-- START --

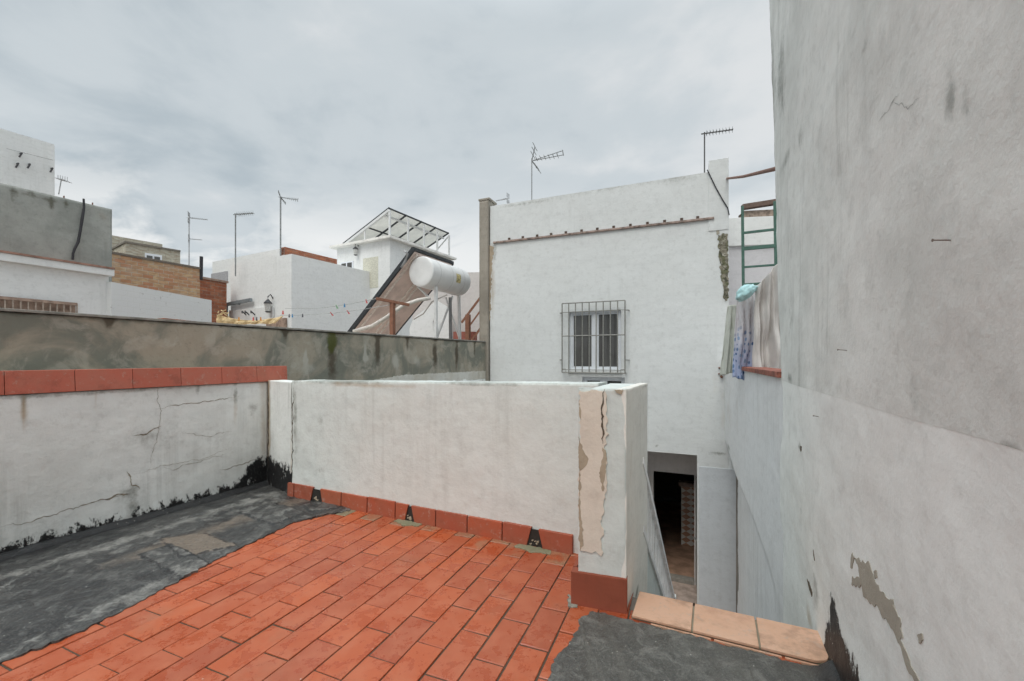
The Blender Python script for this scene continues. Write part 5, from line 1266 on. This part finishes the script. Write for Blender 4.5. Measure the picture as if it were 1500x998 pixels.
m = MB(); m.prism(at(664, 486, 10.8), D_, .55, dirA(.05), .4, 0, at(664, 486, 10.8).z); tag(m.build('red_step', plain('red_clay_step', (.36, .13, .10), .8)), 'low red tiled step between heater legs and the brown railing', 'step')

# ================================================================ WATER HEATER on the neighbour's roof
nr = MB(); nr.prism(PC.P(-1, 0, -.3), PC.d, LC + 1, -PC.n, 3.4, ZP, .35); tag(nr.build('neighbour_terrace', plain('pale_roof_tiles', (.62, .54, .48), .8, 0, .1, 2)), 'flat roof terrace of the next house behind the cement wall', 'roof')
wh_ = thing('solar_water_heater', 'white cylindrical water tank on legs with tilted collector panels beneath it', 'water heater', at(640, 520, 7.8) * 1)
tc0 = at(617, 398, 7.8); Aw = dirA(.45); Ww = dirW(.45); Lk = Plane(tc0, Aw, Ww).s_at(673); r = 22.6 / F * 7.8
m = MB(); segs = [(-.016, .0), (-.015, .6), (-.012, .90), (-.004, .965), (.006, .99), (.03, 1), (Lk - .05, 1), (Lk, .97), (Lk + .04, .85), (Lk + .07, .6), (Lk + .085, .3), (Lk + .09, .0)]
m.tube([tc0 + Aw * a for a, b in segs], [max(r * b, .002) for a, b in segs], 40, caps=False); tk = m.build('tank', M_TANK, wh_, sm=True)
m = MB()
for t in (.18, .5, .82): m.tube([tc0 + Aw * (Lk * t - .006), tc0 + Aw * (Lk * t + .006)], r * 1.006, 40, caps=False)
m.build('band', plain('tank_seam', (.60, .60, .59), .4), tk, sm=True)
# yellow sticker curved on the tank
m = MB()
for ia in range(6):
    a0 = -.15 + .62 * ia / 6; a1 = -.15 + .62 * (ia + 1) / 6
    f = lambda x, a: tc0 + Aw * x + (Ww * cos(a) + Vector((0, 0, 1)) * sin(a)) * r * 1.008
    m.quad(f(Lk * .58, a0 - .2), f(Lk * .70, a0 - .2), f(Lk * .70, a1 - .2), f(Lk * .58, a1 - .2))
m.build('yellow_sticker', plain('yellow_sticker_paint', (.72, .62, .30), .5, 0, .3, 30), tk, sm=True)
# collector
ct = at(607, 367, 7.75); CPl = Plane(ct, Aw, Ww); Lc = CPl.s_at(664)
cdn = at(517, 484, 8.35) - ct; cdn = Plane(ct, -Ww, -Aw); s_ = cdn.s_at(517); low_p = cdn.P(s_, EYE + (V0 - 484) / F * (ct - Ww * s_).y); dv = (low_p - ct); dv = dv * 1.28
def CP(i, j, o=0):
    nrm = Aw.cross(dv).normalized(); nrm = nrm if nrm.z > 0 else -nrm
    return ct + Aw * (Lc * i) + dv * j + nrm * o
for k in range(2):
    i0, i1 = k * .5 + .004, k * .5 + .496; m = MB()
    lo = [CP(i0, .01), CP(i1, .01), CP(i1, .99), CP(i0, .99)]; hi = [CP(i0, .01, .07), CP(i1, .01, .07), CP(i1, .99, .07), CP(i0, .99, .07)]
    m.quad(*lo); m.quad(*hi)
    for q in range(4): qq = (q + 1) % 4; m.quad(lo[q], lo[qq], hi[qq], hi[q])
    m.build('collector_panel', M_COLB, wh_)
m = MB()
for i in (0, 1): m.bar(CP(i, 0, .035), CP(i, 1, .035), .04, .08)
m.bar(CP(-.02, 0, .04), CP(1.02, 0, .04), .05, .06); m.bar(CP(0, 1, .04), CP(1, 1, .04), .05, .09); m.build('collector_frame', M_PFRAME, wh_)
m = MB()
for i in (.10, .49, .60): m.bar(CP(i, .02, -.012), CP(i, .98, -.012), .05, .02)
m.build('collector_rib', plain('pale_rib', (.86, .78, .72), .6), wh_)
# legs of the stand
zg = .35
def leg(u, v, Y, u2, v2, Y2=None, t=.045): m = MB(); m.bar(at(u, v, Y), at(u2, v2, Y2 or Y), t); m.build('stand_leg', M_WHITEM, wh_)
leg(638.5, 420, 7.95, 638.5, 520, 7.95, .05); leg(672, 432, 8.9, 674, 520, 8.9, .05); leg(663, 434, 8.6, 634, 512, 8.2, .03); leg(653, 436, 8.5, 676, 505, 8.9, .025); leg(634, 470, 8.0, 640, 505, 8.0, .03); leg(645, 474, 8.0, 637, 505, 8.0, .03); leg(612, 420, 8.0, 630, 438, 8.2, .03)
m = MB(); m.tube([at(659.5, 436, 8.3), at(660, 520, 8.3)], .03, 8); m.build('down_pipe', plain('dark_grey_pipe', (.16, .16, .16), .6), wh_)
m = MB(); m.tube([at(630, 437, 7.7), at(612, 440, 7.6), at(590, 448, 7.5), at(565, 466, 7.45), at(545, 478, 7.45), at(518, 486, 7.5)], .035, 10); m.build('insulated_pipe', plain('pipe_lagging', (.66, .62, .57), .8), wh_, sm=True)
m = MB(); m.tube([at(592, 367, 7.6), at(597, 372, 7.62), at(594, 382, 7.65), at(588, 392, 7.7)], .02, 8); m.build('valve_pipe', plain('grey_valve', (.42, .43, .44), .4, .4), wh_, sm=True)
m = MB(); m.tube([at(606, 468, 8), at(620, 460, 8), at(633, 442, 8), at(655, 432, 8)], .012, 6); m.build('hose', plain('grey_hose', (.4, .37, .34), .7), wh_)

# brown T post of the clothes line
yT = 7.2
tp_ = thing('clothesline_post', 'brown steel T shaped clothesline post in front of the collector panels', 'post', Vector((at(575, 500, yT).x, yT, .35)))
m = MB(); c = at(575, 443, yT); m.bar(Vector((c.x, c.y, .35)), c, .07); m.build('post', M_BROWNP, tp_, bevel=.004)
m = MB(); m.bar(at(550.5, 437.5, yT - .12), at(599.5, 447, yT + .1), .06, .045); m.build('crossbar', M_BROWNP, tp_, bevel=.004)
# clothes lines with pegs
M_LINE = plain('clothesline_wire', (.45, .46, .46), .6)
e1, e2 = at(551, 437.5, yT - .12), at(585, 444, yT)
f1, f2 = at(418, 452, 8.6), at(410, 462, 8.4)
for k, (a, b, L) in enumerate(((e1, f1, 'clothes line running from the T post to the white house'), (e2, f2, 'lower clothes line below it from the T post crossbar'))):
    pts = [a.lerp(b, t / 12) + Vector((0, 0, -.06 * sin(pi * t / 12))) for t in range(13)]
    m = MB(); m.tube(pts, .005, 5); tag(m.build('clothes_line', M_LINE), ('upper' if k == 0 else 'lower') + ' thin clothes line strung left from the brown T post', 'line', None)
def sag_pt(a, b, u):
    best = min((abs(((lambda p: U0 + F * p.x / p.y)(a.lerp(b, t / 200))) - u), t) for t in range(201))[1] / 200
    return a.lerp(b, best) + Vector((0, 0, -.06 * sin(pi * best)))
def clothes_peg(p, mat, label, tilt=0):
    t = thing('clothes_peg', label, 'peg', p, 'pegs on the clothes lines')
    for sg in (-1, 1): m = MB(); m.bar(p + Vector((sg * .003, 0, .02)), p + Vector((sg * .009 + tilt, 0, -.045)), .009, .010); m.build('jaw', mat, t)
CN = {0: 'blue', 1: 'red', 2: 'dark grey', 3: 'green', 4: 'orange'}
for u, ci, ln, tilt, L in ((536, 1, 0, .02, 'red peg nearest the T post on the upper clothes line'), (505, 0, 0, 0, 'blue peg on the upper clothes line beside the green one'), (492, 3, 0, .03, 'green peg hanging tilted on the upper clothes line'), (508, 1, 1, .04, 'red tilted peg nearest the T post on the lower clothes line'), (484, 1, 1, .05, 'red peg lying flat midway along the lower clothes line'), (443.5, 2, 1, 0, 'dark grey peg alone on the lower clothes line'), (428, 0, 1, 0, 'blue peg towards the left end of the lower clothes line'), (423.5, 2, 1, 0, 'small dark peg just left of the blue peg on the lower line')):
    clothes_peg(sag_pt(e1, f1, u) if ln == 0 else sag_pt(e2, f2, u), PEGS[ci], L, tilt)
# yellow cloth slung along a line behind the cement wall
a, b = at(318, 461, 7.9), at(416, 463, 7.6)
tag(drape('yellow_cloth', a, b, b + Vector((-.15, 0, -.13)), a + Vector((0, 0, -.2)), dirA(.2), M_YELLOW, 5, .03, 4.0, 70, 14, sag=.09), 'faded yellow cloth slung along a line just above the cement wall', 'cloth')
for k, u in enumerate((350, 371, 376, 382)):
    p = at(u, 466.5, 7.6); clothes_peg(p, PEGS[(4, 1, 2, 4)[k]], ('orange peg at the left on the yellow cloth', 'red peg on the middle of the yellow cloth', 'dark grey peg on the yellow cloth right of the red one', 'orange peg at the right on the yellow cloth')[k])
clothes_peg(at(414.5, 457, 7.5), PEGS[1], 'red peg standing at the right end of the yellow cloth')
m = MB()
for k in range(16): t = k / 15; p = at(319 + 14 * t, 459 + 3 * sin(t * 9), 7.85 + .05 * sin(k * 3)); m.tube([p, p + Vector((.06 * sin(k * 2.1), .03, .04 * cos(k * 1.7)))], .008, 6)
tag(m.build('rope_knot', M_YELLOW), 'tangled yellow rope knot at the left end of the yellow cloth', 'rope')

# ================================================================ TV ANTENNAS
def antenna(u, vt, vb, Y, label, kind, ang=0.0, L=1.0, second=None, r=.02, mat=M_GALV):
    eb = max(1, Y / 8)
    b = at(u, vb, Y); t = at(u, vt, Y); h = thing('tv_antenna', label, 'antenna', b, 'TV antennas on the roofs')
    m = MB(); m.tube([b - Vector((0, 0, .3)), t], r, 8); m.build('mast', mat, h)
    d = Vector((cos(ang), sin(ang), 0)); s = Vector((-sin(ang), cos(ang), 0)); zv = Vector((0, 0, 1))
    def yagi(p, L, kind):
        m = MB(); m.bar(p - d * .12 * L, p + d * L, .022 * L + .006); m.build('boom', mat, h)
        m = MB(); n = 9
        for k in range(n):
            q = p + d * L * (.08 + .90 * k / (n - 1)); w_ = .10 * L * (1.2 - .5 * k / n)
            if kind == 'log': w_ = .26 * L * (k + 2) / n
            m.tube([q - s * w_ * 1.2, q + s * w_ * 1.2], (.006 * L + .002) * eb, 5)
            if kind == 'plain': m.tube([q - zv * .05 * eb, q + zv * .05 * eb], .0026 * eb, 5)
            if kind == 'x': m.tube([q - zv * w_ * .35, q + zv * w_ * .35], .008 * L, 5)
        m.build('elements', mat, h)
        if kind in ('x', 'log', 'corner'):
            m = MB()
            for sg in (-1, 1):
                a0 = p + d * .0; a1 = p - d * .10 * L * 1.2 + zv * sg * .36 * L
                a1 = p + (d * -.02 + zv * sg * .34) * L if kind == 'x' else p + (d * (-.12 if sg > 0 else .28) + zv * sg * .34) * L
                m.tube([a0, a1], (.008 * L + .003) * eb, 5)
                for q in (.25, .45, .65, .85, 1): c_ = a0.lerp(a1, q); m.tube([c_ - s * .22 * L, c_ + s * .22 * L], (.006 * L + .002) * eb, 5)
            m.build('reflector', mat, h)
    if kind == 'tri':
        m = MB(); p = t - zv * .06
        m.tube([p, p + d * L * .95 + zv * .18 * L], .009, 5); m.tube([p + zv * .0, p + d * L * .98 + zv * .05 * L], .009, 5); m.tube([p + d * L * .95 + zv * .20 * L, p + d * L * .98 + zv * .03 * L], .012, 5)
        m.build('boom', mat, h); m = MB()
        for k in range(6): q = p + d * L * (.15 + .13 * k) + zv * .05 * L; m.tube([q - s * .12, q + s * .12], .006, 5); m.tube([q, q + zv * .09 * L * (k + 1) / 6], .005, 5)
        m.build('elements', mat, h); m = MB()
        m.tube([p, p + zv * .42 * L + d * .10 * L], .012, 5); m.tube([p, p - zv * .30 * L + d * .22 * L], .012, 5)
        for sg, e_ in ((1, p + zv * .42 * L + d * .10 * L), (-1, p - zv * .30 * L + d * .22 * L)):
            for q in (.4, .7, 1): c_ = p.lerp(e_, q); m.tube([c_ - s * .2, c_ + s * .2], .007, 5)
        m.build('reflector', mat, h)
    else: yagi(t - zv * .05 * L, L, kind)
    if second is not None: yagi(at(u, second, Y), L * .7, 'x')
    return h
antenna(1032, 194, 262, 7.0, 'dark TV antenna beside the roof pier of the barred window house', 'plain', -.3, .42, r=.011, mat=plain('dark_steel_mast', (.10, .10, .10), .6, .3))
antenna(779, 232, 296, 9.5, 'bare TV antenna with fan shaped boom over the barred window house', 'tri', -.3, .72, r=.011)
antenna(411, 288, 378, 17, 'tallest TV antenna with cross reflector behind the large white house', 'log', .5, .62, r=.03)
antenna(345, 313, 392, 15, 'TV antenna with one long boom above the left corner of the large white house', 'plain', -.2, .72, r=.022)
antenna(277, 318, 392, 21, 'pale TV antenna carrying two booms behind the brick house', 'x', .4, .75, second=350, r=.025, mat=plain('pale_mast', (.48, .49, .50), .5, .3))
h = antenna(744, 290, 305, 11, 'faint small antenna behind the left end of the barred window house', 'x', pi - .5, .35, r=.010, mat=bpy.data.materials['pale_mast'])
m = MB(); a = at(90, 262, 14.0); m.tube([at(86, 285, 14), a], .015, 6); m.tube([at(84, 262, 14), at(100, 266, 14)], .01, 5)
for k in range(5): p = at(85 + 3.4 * k, 262.5 + k * .8, 14); m.tube([p - Vector((0, .15, -.0)), p + Vector((0, .15, 0))], .008, 5); m.tube([p, p + Vector((0, 0, .14))], .008, 5)
tag(m.build('thin_antenna', bpy.data.materials['pale_mast']), 'very faint thin antenna right of the tall white tower house', 'antenna')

-- END --

Could the lines from the top of the material through the line with "brown railing', 'step')" be repeated exactly, pictures left out?

## Solution below
The Blender Python script for this scene continues. Write part 5, from line 1266 on. This part finishes the script. Write for Blender 4.5. Measure the picture as if it were 1500x998 pixels.
m = MB(); m.prism(at(664, 486, 10.8), D_, .55, dirA(.05), .4, 0, at(664, 486, 10.8).z); tag(m.build('red_step', plain('red_clay_step', (.36, .13, .10), .8)), 'low red tiled step between heater legs and the brown railing', 'step')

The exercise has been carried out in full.